Rajoy Seeks Free Hand on Cuts With Andalusia Vote: Euro Credit

Spain’s most populous region votes in two days in an election that may give Prime Minister Mariano Rajoy’s People’s Party free rein to enact his deficit-cutting policies.

Andalusia is the last state under Socialist control after the party was ousted in May from its traditional strongholds of Castilla-La Mancha and Extremadura. The region has obstructed efforts to curb the nation’s debt load, as its deficit was more than twice the target last year.

Rajoy, who has been in power since ousting the Socialists in December, said March 2 that the nation will miss its deficit goal for a second year. The yield on 10-year Spanish bonds has climbed 63 basis points since then, rising above Italy’s for the first time since August and ending yesterday at a two-month high of 5.5 percent.

“Andalusia is a region that has been in the Socialists’ power forever and winning there will be a strong sign the whole country now supports the government of the People’s Party,” said Antonio Fatas, an economics professor at the Paris-based INSEAD business school.

Rajoy, 56, has demanded that regions halve their total budget gap this year, even as the economy faces its second recession since 2009, to meet the nation’s European commitments.
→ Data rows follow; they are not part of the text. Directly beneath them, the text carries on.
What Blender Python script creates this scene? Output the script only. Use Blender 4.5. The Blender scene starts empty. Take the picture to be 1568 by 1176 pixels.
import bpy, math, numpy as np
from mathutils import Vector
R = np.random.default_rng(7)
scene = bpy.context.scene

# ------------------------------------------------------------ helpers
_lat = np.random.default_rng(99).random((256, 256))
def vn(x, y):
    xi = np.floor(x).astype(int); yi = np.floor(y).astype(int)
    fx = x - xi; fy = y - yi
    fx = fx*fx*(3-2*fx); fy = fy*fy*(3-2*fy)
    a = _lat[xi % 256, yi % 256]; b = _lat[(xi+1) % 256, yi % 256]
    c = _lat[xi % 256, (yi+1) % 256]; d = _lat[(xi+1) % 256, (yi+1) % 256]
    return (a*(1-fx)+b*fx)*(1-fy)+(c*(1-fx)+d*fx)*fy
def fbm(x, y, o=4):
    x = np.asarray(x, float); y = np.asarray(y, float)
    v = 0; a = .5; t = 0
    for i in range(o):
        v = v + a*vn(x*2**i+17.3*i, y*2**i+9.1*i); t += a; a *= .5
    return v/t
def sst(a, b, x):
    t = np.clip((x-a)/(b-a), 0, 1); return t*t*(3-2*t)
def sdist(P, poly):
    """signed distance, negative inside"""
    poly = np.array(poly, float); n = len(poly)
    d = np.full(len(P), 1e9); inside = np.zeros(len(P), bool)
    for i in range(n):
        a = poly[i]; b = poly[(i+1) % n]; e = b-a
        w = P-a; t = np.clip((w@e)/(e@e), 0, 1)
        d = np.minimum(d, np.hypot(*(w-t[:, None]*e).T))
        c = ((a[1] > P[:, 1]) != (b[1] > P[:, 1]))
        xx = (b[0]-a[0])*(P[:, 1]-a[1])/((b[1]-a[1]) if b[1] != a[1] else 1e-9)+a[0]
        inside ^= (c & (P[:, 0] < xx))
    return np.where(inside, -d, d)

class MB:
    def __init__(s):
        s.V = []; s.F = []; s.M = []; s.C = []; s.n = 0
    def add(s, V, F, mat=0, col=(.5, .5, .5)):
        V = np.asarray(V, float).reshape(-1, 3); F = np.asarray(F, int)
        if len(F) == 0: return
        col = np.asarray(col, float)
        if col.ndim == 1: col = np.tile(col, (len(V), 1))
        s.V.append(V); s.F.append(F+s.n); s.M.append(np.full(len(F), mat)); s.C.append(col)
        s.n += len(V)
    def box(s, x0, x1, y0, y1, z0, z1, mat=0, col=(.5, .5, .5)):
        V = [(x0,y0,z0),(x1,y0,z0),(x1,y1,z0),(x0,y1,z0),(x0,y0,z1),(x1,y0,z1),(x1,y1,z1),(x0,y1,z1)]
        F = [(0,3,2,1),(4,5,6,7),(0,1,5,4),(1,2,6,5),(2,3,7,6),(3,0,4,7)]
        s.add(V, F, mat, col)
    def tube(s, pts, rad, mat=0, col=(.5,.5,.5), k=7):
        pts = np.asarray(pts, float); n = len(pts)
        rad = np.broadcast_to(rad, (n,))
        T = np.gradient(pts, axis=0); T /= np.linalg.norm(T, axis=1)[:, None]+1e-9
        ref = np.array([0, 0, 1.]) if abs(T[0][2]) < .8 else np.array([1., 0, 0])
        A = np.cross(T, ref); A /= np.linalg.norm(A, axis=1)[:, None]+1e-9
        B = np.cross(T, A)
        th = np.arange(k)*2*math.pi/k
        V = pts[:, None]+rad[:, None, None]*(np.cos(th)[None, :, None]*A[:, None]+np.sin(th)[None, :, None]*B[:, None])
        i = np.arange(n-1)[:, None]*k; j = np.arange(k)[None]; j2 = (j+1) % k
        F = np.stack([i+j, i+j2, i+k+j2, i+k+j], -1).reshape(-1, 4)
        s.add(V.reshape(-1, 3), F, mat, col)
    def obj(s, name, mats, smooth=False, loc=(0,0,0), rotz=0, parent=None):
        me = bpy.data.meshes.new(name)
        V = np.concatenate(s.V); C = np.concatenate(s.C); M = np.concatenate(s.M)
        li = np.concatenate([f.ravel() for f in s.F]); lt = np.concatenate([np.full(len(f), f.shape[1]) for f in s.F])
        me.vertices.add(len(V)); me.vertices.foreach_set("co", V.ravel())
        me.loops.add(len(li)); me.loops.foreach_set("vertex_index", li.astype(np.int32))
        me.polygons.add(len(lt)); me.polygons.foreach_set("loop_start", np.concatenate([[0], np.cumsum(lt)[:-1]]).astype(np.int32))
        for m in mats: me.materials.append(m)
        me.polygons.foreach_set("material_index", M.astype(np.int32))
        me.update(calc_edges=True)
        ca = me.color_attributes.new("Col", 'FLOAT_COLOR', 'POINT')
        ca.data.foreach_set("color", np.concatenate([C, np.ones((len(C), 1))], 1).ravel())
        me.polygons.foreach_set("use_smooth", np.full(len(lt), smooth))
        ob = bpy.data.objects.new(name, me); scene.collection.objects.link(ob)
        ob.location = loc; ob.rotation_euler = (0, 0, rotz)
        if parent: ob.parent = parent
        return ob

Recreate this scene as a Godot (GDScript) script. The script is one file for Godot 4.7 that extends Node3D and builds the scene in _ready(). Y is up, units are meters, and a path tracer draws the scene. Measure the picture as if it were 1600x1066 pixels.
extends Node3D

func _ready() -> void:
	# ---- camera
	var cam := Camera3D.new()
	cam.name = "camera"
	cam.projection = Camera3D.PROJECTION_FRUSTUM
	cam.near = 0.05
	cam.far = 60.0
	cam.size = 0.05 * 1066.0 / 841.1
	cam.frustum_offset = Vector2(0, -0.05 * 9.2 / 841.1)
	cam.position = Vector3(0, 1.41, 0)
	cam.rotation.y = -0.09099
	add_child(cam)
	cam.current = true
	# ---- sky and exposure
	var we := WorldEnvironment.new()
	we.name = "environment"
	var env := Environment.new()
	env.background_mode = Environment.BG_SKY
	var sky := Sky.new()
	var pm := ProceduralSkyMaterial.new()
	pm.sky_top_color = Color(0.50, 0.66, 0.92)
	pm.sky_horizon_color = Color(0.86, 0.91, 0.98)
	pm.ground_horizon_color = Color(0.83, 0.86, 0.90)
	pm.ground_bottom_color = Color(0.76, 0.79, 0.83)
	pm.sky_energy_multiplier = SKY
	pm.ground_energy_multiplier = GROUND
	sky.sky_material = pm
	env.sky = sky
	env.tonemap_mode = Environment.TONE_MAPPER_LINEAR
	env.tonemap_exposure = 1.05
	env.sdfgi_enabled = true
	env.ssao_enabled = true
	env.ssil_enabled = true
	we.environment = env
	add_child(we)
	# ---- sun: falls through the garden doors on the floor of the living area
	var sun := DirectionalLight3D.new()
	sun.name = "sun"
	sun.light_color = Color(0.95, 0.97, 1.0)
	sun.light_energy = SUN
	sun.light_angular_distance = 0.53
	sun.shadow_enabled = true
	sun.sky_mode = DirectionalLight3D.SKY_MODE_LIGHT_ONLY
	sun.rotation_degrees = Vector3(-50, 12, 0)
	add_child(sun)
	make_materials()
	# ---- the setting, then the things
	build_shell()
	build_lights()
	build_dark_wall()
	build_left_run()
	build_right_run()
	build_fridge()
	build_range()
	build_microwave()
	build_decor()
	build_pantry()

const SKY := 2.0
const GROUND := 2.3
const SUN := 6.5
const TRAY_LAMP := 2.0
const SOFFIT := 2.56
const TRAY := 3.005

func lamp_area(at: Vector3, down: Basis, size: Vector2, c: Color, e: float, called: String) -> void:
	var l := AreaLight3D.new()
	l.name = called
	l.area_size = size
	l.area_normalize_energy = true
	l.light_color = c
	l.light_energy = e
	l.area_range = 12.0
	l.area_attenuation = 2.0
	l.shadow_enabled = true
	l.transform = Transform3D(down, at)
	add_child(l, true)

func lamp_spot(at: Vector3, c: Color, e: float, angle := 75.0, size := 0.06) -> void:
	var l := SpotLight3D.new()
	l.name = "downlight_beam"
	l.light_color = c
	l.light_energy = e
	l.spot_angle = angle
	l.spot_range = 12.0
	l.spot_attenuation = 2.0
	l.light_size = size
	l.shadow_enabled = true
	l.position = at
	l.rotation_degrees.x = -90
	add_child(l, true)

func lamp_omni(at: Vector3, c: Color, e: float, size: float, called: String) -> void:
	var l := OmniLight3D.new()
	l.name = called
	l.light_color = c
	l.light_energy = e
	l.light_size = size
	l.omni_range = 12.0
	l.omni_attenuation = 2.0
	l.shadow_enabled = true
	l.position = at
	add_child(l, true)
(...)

Regions control about 36 percent of public spending, including health and education, and accounted for most of Spain’s deficit slippage last year.

Default Insurance

The cost of insuring against a Spanish default for five years rose 12 basis points yesterday to 434, the highest level since January, according to prices from data provider CMA. That implies a 32 percent chance of Spain failing to meet its obligations within five years.

Spanish debt is rated A by Standard & Poor’s, five levels below Germany’s AAA grade.

Andalusia, with the highest unemployment rate in the country and the second-lowest output per capita, has been controlled by the Socialists since Spain’s return to democracy in 1978. Victory in Andalusia would leave Rajoy’s PP and its allies in control of all but two small regions and the Basque Country, which is run by a one-off coalition of the Socialists and PP.

This week’s polls by El Pais and ABC newspapers indicate the PP will win an outright majority on March 25, while a survey by El Mundo suggested it will fall short of a majority. The latter outcome may allow the Socialists to remain in power in coalition with the United Left party, El Mundo reported.

“A defeat of the PP at the Andalusia election could fuel fears that Spain will miss its deficit targets again this year,” said Georg Grodzki, who helps oversee $515 billion as global head of credit research at Legal & General Investment Management in London. “The jury is still out on the regions’ willingness to belatedly share the consolidation burden.”

Cooperation Needed

Rajoy needs their cooperation to reorganize public finances, which Moody’s Investors Service expects to include health-care cuts. Once the vote is over, Rajoy will be able to risk unpopular policies without electoral concerns. Asturias, the third-smallest state, also holds an election on March 25 and polls by ABC and La Razon indicate the PP may win enough votes to govern in a coalition.

“Rajoy has been presenting his measures gradually,” said Javier Del Rey Morato, a political-communications professor at Madrid’s Complutense University. “The markets would have preferred an immediate lump-package, but the premier has had an internal electoral front to heed.”

Rajoy, who will close the Andalusian campaign with a speech in Seville today, plans to present his 2012 budget on March 30, three months after coming to power. Investors remain “skeptical that the reforms brought underway by Rajoy will suffice,” Grodzki said.

Missing Targets

The regions, which spend more than a third of their budgets on healthcare and hire half of Spain’s public workers, need to reduce their overall shortfall to 1.5 percent of gross domestic product this year from 2.9 percent.

Spain’s total gap last year was 8.5 percent, overshooting the 6 percent target mainly because of slippage by the regions. Euro finance chiefs agreed March 12 to ease this year’s overall goal to 5.3 percent from an initial 4.4 percent. Rajoy wanted backing for a target of 5.8 percent.

Andalusia, Catalonia and Valencia are the three regions big enough to undermine Rajoy’s efforts.

Andalusia’s deficit was the second largest in absolute terms last year after Catalonia’s, even as it was about average as a proportion of GDP. After being shut out of public debt markets, Andalusia, like Catalonia, has resorted to selling so- called patriot bonds to retail investors, who can commit as little as 1,000 euros to each transaction.

Madrid Rates

Madrid, the second-biggest region, has the smallest budget deficit as a share of GDP. The state sold bonds on March 15 that yielded 200 basis points more than equivalent Spanish securities.

“Andalusia is a very important region that the PP can realistically take over to have absolute dominance of regional power in Spain,” Antonio Barroso, an analyst at Eurasia and a former government pollster, said in a telephone interview. A victory is “what Rajoy wants in order to transform the Spanish economy,” he said.